> [Exercise instructions]
Restate the span of lines that starts with the line containing "(.27, .17, .115))" and ends with the line containing "plain('stainless_dull', (.30, .235, .22), .33, .9, .12, 6)", word for word, including both, with nothing else.

-=-=-=-=-

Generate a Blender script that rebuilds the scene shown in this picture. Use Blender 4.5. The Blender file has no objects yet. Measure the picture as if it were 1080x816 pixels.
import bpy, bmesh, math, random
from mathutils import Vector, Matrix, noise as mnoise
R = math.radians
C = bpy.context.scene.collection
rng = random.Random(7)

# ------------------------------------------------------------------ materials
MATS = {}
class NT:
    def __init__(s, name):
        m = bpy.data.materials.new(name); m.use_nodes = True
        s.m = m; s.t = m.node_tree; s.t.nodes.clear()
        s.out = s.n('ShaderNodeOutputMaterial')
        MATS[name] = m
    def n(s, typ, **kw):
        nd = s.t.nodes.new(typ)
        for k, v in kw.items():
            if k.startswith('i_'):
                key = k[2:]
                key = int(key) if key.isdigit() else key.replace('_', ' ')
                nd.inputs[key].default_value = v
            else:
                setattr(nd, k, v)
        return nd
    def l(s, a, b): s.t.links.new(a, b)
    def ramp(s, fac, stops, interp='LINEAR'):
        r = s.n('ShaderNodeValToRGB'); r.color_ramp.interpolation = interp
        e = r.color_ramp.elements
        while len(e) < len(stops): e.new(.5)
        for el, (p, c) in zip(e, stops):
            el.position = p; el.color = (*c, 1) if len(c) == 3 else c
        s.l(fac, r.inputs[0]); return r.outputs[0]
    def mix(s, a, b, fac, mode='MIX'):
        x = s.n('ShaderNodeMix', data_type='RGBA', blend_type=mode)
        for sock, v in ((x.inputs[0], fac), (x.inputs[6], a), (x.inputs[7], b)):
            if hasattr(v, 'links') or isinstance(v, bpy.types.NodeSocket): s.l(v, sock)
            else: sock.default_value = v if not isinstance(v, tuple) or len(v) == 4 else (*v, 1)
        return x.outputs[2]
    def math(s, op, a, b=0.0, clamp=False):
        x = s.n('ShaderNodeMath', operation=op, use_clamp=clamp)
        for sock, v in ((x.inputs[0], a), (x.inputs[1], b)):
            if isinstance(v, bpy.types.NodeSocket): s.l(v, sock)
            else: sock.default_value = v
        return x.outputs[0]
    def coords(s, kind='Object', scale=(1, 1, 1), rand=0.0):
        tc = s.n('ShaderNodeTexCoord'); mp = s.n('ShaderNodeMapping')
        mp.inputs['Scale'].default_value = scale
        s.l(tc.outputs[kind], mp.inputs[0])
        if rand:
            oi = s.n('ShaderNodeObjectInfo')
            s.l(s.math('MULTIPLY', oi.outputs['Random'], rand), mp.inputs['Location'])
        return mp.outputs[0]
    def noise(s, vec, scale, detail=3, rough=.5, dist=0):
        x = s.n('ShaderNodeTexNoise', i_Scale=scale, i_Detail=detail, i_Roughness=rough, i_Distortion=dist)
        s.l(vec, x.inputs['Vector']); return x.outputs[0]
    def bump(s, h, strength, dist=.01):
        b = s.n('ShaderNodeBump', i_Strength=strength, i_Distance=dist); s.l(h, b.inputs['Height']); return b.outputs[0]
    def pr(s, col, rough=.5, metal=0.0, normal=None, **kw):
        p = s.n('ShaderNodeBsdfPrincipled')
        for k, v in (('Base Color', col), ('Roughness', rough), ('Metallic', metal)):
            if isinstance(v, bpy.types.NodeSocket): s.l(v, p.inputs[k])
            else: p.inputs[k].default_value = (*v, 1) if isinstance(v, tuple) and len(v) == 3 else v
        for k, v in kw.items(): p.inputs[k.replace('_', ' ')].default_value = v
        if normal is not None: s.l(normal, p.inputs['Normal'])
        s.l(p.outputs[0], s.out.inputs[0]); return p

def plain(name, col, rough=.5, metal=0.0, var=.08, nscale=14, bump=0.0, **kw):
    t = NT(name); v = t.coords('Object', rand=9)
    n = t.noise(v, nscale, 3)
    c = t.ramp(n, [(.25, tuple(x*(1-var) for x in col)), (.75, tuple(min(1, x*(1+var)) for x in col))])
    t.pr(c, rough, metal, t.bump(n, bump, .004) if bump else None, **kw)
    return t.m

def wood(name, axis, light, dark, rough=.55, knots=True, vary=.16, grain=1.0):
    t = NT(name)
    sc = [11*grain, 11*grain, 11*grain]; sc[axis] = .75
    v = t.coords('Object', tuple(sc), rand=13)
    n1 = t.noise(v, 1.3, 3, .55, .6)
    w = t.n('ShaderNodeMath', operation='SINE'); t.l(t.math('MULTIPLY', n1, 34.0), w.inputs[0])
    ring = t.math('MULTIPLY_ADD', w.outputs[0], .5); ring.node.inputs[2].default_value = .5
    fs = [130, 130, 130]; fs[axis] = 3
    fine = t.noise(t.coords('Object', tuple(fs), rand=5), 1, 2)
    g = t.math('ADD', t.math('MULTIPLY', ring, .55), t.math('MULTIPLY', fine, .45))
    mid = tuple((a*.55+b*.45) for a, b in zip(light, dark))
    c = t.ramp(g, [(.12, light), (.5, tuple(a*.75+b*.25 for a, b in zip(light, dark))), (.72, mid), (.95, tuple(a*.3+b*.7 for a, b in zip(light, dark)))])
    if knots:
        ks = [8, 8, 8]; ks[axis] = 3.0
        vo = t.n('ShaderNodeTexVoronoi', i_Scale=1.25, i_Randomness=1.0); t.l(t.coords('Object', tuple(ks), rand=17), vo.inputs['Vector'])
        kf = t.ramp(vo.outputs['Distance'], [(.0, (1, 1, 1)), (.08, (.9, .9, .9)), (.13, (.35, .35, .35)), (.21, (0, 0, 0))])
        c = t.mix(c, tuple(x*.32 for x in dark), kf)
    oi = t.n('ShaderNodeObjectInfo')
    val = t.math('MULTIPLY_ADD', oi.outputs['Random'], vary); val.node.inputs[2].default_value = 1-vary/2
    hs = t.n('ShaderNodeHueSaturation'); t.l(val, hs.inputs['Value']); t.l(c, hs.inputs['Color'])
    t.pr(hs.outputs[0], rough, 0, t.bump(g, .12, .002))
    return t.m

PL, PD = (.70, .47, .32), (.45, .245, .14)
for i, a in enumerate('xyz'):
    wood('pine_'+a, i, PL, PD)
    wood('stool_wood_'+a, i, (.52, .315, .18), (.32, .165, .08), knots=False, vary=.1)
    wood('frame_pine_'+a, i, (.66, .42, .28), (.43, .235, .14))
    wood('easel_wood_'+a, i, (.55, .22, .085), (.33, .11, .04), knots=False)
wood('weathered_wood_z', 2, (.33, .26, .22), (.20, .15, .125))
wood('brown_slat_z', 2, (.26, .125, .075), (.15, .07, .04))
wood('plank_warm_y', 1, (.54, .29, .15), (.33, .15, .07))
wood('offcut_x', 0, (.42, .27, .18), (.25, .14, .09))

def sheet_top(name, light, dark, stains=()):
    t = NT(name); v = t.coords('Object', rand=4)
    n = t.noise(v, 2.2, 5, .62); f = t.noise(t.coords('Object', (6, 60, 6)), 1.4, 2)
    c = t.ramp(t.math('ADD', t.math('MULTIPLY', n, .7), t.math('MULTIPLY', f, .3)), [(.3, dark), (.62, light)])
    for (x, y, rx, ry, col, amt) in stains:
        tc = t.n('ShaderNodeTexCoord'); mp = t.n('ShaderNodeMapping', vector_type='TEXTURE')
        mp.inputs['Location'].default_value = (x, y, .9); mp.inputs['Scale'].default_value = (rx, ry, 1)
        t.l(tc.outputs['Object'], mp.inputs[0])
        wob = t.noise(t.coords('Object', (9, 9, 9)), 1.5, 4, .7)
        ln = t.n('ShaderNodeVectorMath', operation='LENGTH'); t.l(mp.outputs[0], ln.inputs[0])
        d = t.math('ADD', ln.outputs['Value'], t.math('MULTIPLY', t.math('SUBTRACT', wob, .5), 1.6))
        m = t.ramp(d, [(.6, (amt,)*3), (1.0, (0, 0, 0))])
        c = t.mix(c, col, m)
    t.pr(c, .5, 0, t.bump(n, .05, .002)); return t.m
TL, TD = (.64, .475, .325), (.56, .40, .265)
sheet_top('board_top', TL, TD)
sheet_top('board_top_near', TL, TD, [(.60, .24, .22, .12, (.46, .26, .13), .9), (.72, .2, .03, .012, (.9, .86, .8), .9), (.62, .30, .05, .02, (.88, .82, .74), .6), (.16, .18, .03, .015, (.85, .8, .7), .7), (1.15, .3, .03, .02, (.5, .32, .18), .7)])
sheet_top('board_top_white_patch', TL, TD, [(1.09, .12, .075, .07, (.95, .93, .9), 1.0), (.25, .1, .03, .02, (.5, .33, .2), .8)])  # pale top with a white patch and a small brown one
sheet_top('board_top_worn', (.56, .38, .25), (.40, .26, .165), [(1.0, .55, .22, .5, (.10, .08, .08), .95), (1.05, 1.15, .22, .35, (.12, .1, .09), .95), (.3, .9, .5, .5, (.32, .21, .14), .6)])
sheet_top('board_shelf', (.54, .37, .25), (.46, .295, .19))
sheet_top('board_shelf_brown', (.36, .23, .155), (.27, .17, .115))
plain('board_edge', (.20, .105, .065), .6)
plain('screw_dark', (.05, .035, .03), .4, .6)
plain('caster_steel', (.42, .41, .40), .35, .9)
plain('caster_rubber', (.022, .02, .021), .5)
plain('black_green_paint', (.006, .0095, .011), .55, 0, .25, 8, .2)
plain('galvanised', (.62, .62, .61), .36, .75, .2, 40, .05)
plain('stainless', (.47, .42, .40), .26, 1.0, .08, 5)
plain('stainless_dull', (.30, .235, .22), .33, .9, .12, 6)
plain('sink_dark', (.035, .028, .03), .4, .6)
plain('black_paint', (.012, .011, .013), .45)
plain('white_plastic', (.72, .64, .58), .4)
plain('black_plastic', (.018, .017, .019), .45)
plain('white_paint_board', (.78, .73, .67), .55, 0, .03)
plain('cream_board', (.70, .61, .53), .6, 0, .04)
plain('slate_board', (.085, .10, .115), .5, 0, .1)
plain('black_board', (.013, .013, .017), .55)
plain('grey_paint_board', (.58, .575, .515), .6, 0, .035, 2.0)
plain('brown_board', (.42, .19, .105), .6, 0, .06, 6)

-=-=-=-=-

> [Final answer]
sheet_top('board_shelf_brown', (.36, .23, .155), (.27, .17, .115))
plain('board_edge', (.20, .105, .065), .6)
plain('screw_dark', (.05, .035, .03), .4, .6)
plain('caster_steel', (.42, .41, .40), .35, .9)
plain('caster_rubber', (.022, .02, .021), .5)
plain('black_green_paint', (.006, .0095, .011), .55, 0, .25, 8, .2)
plain('galvanised', (.62, .62, .61), .36, .75, .2, 40, .05)
plain('stainless', (.47, .42, .40), .26, 1.0, .08, 5)
plain('stainless_dull', (.30, .235, .22), .33, .9, .12, 6)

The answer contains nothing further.